I´ve got just a short question. Is this relation a function?
$R = \{(a,b) \in N \times N | 3b \leq a < 3b+3\}$
In my opinion it is, because every a in N has got exactly one b in N. But I´m really not sure. Can an inequality be a function?
Thank you for your help =)
On
A function can be seen as a relation in the sense that if $aRb$, then $f(a) = b$. As you know, a function has a special "property": one object does not correspond to different images.
Thus all you have to do is, for your relation $R$, check if for a given value of $a$ you can have different values of $b$.
Yes, this relation is indeed a function.
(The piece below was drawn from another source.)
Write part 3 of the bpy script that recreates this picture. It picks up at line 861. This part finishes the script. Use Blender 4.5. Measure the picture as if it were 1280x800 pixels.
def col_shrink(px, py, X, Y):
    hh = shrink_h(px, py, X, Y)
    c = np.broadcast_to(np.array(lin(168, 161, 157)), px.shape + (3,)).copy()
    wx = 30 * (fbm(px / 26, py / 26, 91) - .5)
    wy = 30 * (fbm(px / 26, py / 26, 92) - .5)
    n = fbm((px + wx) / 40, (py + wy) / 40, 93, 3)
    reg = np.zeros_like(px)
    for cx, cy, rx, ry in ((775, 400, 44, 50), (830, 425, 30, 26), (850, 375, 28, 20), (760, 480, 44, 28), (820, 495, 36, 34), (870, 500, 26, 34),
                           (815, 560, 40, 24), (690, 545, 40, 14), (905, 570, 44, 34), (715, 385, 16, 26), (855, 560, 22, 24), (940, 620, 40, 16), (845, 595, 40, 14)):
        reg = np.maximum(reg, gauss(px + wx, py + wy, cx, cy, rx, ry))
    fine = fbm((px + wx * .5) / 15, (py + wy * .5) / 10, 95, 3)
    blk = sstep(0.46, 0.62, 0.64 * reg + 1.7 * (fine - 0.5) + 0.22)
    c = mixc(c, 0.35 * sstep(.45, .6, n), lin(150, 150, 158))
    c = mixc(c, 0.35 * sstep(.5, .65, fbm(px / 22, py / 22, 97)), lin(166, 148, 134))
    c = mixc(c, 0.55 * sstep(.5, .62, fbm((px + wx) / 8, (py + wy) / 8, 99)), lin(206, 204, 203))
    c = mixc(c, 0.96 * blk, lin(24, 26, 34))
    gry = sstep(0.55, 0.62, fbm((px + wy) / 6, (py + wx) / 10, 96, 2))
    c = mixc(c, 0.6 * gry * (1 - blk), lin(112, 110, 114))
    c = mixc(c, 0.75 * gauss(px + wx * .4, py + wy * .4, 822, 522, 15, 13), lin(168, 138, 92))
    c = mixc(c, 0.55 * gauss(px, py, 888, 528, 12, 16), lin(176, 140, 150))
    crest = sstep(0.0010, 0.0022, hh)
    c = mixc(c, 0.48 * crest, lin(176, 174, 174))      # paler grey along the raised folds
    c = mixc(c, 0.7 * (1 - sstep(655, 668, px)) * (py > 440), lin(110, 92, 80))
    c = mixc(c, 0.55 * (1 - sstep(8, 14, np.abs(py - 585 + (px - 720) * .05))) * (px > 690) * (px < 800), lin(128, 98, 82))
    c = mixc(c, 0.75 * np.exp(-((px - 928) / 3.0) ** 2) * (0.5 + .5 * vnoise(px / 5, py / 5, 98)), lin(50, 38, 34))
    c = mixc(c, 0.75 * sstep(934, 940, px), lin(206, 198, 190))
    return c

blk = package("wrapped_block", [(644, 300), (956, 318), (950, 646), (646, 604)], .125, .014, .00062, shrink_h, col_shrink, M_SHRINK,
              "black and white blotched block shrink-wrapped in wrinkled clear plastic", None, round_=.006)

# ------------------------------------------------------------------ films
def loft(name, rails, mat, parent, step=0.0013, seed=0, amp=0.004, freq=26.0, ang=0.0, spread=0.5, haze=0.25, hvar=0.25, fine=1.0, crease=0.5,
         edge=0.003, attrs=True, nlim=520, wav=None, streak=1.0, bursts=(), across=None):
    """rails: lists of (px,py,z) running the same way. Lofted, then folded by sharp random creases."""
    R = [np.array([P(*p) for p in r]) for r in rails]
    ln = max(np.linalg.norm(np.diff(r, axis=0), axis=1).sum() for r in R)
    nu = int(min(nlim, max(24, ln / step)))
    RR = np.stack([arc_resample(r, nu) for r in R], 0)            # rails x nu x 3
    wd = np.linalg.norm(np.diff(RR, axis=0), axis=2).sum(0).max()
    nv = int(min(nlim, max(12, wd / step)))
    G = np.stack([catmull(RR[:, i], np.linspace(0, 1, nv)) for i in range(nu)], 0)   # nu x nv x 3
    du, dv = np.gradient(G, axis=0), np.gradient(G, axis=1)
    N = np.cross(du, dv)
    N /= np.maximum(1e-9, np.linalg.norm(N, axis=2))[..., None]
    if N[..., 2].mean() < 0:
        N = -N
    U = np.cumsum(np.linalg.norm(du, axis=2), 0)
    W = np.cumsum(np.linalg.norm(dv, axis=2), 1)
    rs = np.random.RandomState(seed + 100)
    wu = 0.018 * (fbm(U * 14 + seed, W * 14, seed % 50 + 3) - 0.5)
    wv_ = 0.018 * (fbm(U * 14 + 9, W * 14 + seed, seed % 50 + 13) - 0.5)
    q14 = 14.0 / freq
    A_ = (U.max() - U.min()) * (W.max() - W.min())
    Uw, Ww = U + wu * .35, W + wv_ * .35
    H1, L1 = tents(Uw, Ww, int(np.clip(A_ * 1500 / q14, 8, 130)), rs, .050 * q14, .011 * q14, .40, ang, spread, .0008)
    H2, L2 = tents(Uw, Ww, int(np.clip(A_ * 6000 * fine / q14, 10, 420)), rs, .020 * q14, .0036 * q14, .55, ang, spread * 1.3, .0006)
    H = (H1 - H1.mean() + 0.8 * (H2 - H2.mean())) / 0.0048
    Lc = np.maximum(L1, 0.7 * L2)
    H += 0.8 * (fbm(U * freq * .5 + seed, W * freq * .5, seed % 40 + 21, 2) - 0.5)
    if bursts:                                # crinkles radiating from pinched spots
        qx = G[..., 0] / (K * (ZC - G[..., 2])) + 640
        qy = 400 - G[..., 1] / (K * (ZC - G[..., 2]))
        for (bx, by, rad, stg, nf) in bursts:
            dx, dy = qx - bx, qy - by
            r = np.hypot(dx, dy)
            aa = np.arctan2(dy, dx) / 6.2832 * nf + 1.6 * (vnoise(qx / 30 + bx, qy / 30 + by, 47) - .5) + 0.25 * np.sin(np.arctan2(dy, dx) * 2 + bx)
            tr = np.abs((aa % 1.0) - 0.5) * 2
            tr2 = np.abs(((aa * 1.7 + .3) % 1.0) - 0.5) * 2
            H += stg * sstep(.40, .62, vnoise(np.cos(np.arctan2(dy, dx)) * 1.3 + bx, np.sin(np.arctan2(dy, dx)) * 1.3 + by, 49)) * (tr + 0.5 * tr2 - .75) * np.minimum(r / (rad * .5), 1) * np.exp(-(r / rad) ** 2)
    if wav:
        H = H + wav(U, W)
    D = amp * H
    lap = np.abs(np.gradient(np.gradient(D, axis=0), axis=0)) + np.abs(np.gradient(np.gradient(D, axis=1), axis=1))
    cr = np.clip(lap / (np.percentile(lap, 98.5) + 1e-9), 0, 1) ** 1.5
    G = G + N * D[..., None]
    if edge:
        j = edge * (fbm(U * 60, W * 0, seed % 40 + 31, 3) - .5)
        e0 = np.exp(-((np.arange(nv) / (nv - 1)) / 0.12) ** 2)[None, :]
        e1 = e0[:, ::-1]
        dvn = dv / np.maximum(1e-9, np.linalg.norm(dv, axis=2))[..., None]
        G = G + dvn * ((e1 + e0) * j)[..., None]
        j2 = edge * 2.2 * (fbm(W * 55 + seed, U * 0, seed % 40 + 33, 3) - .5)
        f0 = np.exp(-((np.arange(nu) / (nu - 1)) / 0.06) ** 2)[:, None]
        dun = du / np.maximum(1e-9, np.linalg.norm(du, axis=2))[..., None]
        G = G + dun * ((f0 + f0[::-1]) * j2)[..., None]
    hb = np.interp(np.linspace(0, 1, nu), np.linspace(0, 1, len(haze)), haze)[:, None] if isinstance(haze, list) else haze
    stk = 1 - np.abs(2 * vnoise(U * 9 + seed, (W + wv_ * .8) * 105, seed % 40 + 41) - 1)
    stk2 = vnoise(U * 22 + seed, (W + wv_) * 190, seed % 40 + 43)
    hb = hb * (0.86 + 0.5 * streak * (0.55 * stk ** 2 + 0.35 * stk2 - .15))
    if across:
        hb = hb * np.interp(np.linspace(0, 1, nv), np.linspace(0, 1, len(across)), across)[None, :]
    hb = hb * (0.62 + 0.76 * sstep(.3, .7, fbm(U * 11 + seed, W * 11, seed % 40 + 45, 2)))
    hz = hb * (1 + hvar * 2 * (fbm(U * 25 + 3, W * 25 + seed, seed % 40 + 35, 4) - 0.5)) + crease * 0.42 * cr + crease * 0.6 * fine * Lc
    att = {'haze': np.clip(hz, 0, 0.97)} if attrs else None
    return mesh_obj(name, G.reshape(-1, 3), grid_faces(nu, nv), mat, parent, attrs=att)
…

That inequality can be written in the following way: $$3b \leq a <3 (b+1) $$
And it is easy to see that each $a \in \mathbb{N}$ is always between a certain pair of consecutive multiples of $3$. So, for each $a $ there is exactly one $b $ that "matches" with it.
You could write it as: $$f: \mathbb{N} \rightarrow \mathbb{N}$$ $$b=f(a)=\lfloor \frac{a}{3} \rfloor $$
(Where $\lfloor x \rfloor $ is the floor function, that gives the biggest integer less or equal to $x $.)
By the way, you cannot write it in the form $a=g(b) $ because there is more than one $a$ for each $b $; for example, $f(1)=0$ and $f(2)=0$.
Note: I assumed that $0 \in \mathbb{N}$. If you don't use that convention, you have to exclude ${0,1,2} $ from the domain of the function.